The Devil's Double

Critic rating:

Glamour masks the face of evil

By Michael O'Sullivan

Friday, Aug 05, 2011

In the absorbing but inconsequential "The Devil's Double," Uday Hussein, the even more lunatic son of the lunatic Saddam Hussein, says something strange to the man he has hired as his reluctant body double. When his uncanny look-alike, Latif Yahia (who, like Uday, is played by Dominic Cooper), has had enough of assassins' bullets and his violently deranged boss's behavior, Uday tell Latif that he can't quit because, as Uday puts it, "I love you too much." To which the hapless doppelganger responds, "You only love Uday."

The movie, it seems, is similarly lovestruck.

There are two fascinating characters - and one fascinating actor - at the heart of the film, which is set in late-1980s and early-1990s Iraq and is interspersed with news footage of the war in Kuwait. With little more than the help of a bucktoothed dental prosthesis, Cooper changes his demeanor, voice, laugh and even his walk so utterly that, when watching Uday and Latif share the screen, it's easy to forget that it's the same guy playing both parts. Where Uday is hyperactive, impulsive and psychotic, Latif is slow, deliberate and introspective.

Cooper's performance is really threefold. He doesn't have to play only Uday and Latif, but also Latif "doing" Uday. It's a tour de force, and the film's greatest strength.

But director Lee Tamahori's movie - adapted by writer Michael Thomas from a memoir by Latif Yahia, Uday's real-life body double - has eyes only for Uday.

Much of this has to do with Cooper himself. He makes Uday so watchable, it's hard to take your eyes off him, if only for fear of what the character might do next. Rape follows disemboweling follows torture, with little warning. Cooper tears into the part with evil glee.

But some of the swooning is also due to the storytelling, which at times seems a little too enamored of Uday for its own good. The women, the drugs, the guns, the unchecked - and, quite frankly, unearned - power are all glamorized, as in a crime thriller.

Uday is clearly depicted as the villain; he's a murdering, drug-addicted rapist. But the film's disapproval of his moral bankruptcy is undermined by a slick filmmaking style that drools a little too heavily over Uday's expensive sports cars, Armani suits, $10,000 watches, scantily clad women and mountains of cocaine.
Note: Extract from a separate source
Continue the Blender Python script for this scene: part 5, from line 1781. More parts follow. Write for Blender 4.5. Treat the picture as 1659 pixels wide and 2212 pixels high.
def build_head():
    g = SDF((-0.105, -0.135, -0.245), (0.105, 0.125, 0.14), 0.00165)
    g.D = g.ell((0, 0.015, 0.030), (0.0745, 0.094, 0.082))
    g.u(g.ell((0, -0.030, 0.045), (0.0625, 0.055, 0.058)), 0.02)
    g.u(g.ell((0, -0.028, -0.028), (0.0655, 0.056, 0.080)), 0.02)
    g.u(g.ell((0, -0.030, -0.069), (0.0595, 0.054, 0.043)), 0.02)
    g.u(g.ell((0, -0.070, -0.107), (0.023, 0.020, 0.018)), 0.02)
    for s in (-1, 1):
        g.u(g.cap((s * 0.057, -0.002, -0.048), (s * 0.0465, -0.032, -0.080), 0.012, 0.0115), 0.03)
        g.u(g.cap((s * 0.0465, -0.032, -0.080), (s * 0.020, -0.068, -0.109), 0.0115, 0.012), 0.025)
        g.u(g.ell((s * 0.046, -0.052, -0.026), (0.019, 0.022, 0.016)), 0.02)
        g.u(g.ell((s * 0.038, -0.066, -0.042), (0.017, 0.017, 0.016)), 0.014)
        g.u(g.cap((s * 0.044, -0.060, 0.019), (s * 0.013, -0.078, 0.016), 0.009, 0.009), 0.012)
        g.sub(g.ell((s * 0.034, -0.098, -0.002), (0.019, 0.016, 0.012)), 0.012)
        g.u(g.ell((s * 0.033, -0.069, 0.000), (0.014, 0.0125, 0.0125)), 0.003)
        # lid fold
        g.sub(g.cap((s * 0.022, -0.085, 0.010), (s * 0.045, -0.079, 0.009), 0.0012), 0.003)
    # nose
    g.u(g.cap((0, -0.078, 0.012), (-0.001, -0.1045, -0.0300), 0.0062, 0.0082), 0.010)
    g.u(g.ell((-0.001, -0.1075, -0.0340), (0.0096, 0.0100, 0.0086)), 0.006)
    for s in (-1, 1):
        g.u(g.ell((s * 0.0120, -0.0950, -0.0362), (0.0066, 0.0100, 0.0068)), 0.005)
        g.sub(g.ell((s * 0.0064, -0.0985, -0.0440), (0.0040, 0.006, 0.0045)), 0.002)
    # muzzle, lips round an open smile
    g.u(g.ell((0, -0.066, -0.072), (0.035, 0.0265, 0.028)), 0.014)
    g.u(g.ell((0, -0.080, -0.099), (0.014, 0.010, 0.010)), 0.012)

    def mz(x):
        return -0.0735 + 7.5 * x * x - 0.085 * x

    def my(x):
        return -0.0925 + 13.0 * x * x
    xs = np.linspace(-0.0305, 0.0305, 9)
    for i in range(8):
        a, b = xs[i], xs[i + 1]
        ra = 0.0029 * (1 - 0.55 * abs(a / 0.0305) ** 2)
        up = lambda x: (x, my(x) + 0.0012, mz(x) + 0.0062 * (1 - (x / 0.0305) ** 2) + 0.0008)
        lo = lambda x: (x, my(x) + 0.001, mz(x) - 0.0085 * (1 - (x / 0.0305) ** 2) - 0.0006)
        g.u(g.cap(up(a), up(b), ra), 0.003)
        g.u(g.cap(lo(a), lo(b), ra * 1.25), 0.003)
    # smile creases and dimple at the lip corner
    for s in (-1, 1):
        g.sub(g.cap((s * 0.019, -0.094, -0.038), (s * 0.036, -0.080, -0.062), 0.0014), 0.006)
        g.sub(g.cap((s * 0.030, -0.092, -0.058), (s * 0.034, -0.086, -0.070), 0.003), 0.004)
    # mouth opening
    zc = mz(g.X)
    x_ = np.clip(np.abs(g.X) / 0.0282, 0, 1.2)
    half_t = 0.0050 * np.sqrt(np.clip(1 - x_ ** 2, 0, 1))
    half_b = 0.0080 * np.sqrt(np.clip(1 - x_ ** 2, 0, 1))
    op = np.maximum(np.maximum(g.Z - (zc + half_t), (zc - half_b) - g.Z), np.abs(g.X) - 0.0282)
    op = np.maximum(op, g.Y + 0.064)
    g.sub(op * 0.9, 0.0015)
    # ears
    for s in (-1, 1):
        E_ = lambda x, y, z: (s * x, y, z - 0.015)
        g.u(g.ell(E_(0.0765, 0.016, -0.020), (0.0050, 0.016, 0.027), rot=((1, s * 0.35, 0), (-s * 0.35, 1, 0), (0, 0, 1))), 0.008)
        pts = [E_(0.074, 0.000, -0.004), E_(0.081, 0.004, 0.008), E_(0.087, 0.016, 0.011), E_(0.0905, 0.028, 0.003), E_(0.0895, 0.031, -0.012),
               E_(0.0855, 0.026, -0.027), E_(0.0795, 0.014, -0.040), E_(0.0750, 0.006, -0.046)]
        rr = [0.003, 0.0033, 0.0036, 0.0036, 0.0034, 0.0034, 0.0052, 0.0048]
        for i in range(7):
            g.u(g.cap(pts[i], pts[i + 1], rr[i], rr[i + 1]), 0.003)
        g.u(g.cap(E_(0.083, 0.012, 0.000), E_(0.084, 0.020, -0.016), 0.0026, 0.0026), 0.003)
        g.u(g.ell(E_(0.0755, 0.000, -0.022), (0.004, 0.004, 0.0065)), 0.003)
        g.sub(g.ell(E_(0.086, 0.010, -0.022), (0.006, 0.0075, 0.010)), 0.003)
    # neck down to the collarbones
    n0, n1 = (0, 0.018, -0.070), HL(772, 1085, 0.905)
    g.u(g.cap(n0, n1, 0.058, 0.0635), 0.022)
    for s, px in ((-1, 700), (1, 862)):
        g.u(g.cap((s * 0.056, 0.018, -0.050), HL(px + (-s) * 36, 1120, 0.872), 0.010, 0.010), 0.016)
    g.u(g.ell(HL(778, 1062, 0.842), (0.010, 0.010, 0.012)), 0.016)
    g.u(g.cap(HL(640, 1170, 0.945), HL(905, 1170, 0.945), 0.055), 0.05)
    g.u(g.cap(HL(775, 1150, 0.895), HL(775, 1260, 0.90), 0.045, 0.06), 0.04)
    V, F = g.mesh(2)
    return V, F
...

When it focuses on Latif, the movie borders on old-fashioned melodrama. In Tamahori and Thomas's telling of his presumably true-life tale, it isn't the dangerous nature of the job that proves to be his downfall, but a woman. Although he was explicitly warned to stay away from Uday's sexual conquests - so many times, in fact, that, if only in this regard, the movie is thoroughly predictable - Latif winds up getting involved with Sarrab (Ludivine Sagnier), Uday's femme-fatale main squeeze. Sagnier adds nothing to the story besides eye candy.

In the end, "The Devil's Double" is one long balance sheet. On the plus side are the dueling performances of Cooper, which anchor the film. On the minus side is a seemingly interminable litany of violence, abuse and degradation. They cheapen the film by nudging it in the direction of a splatter flick. The bodies pile up, but they don't amount to anything.

Contains plentiful violence and obscenity, some sex and nudity, drug use, scenes of torture, warfare and rape.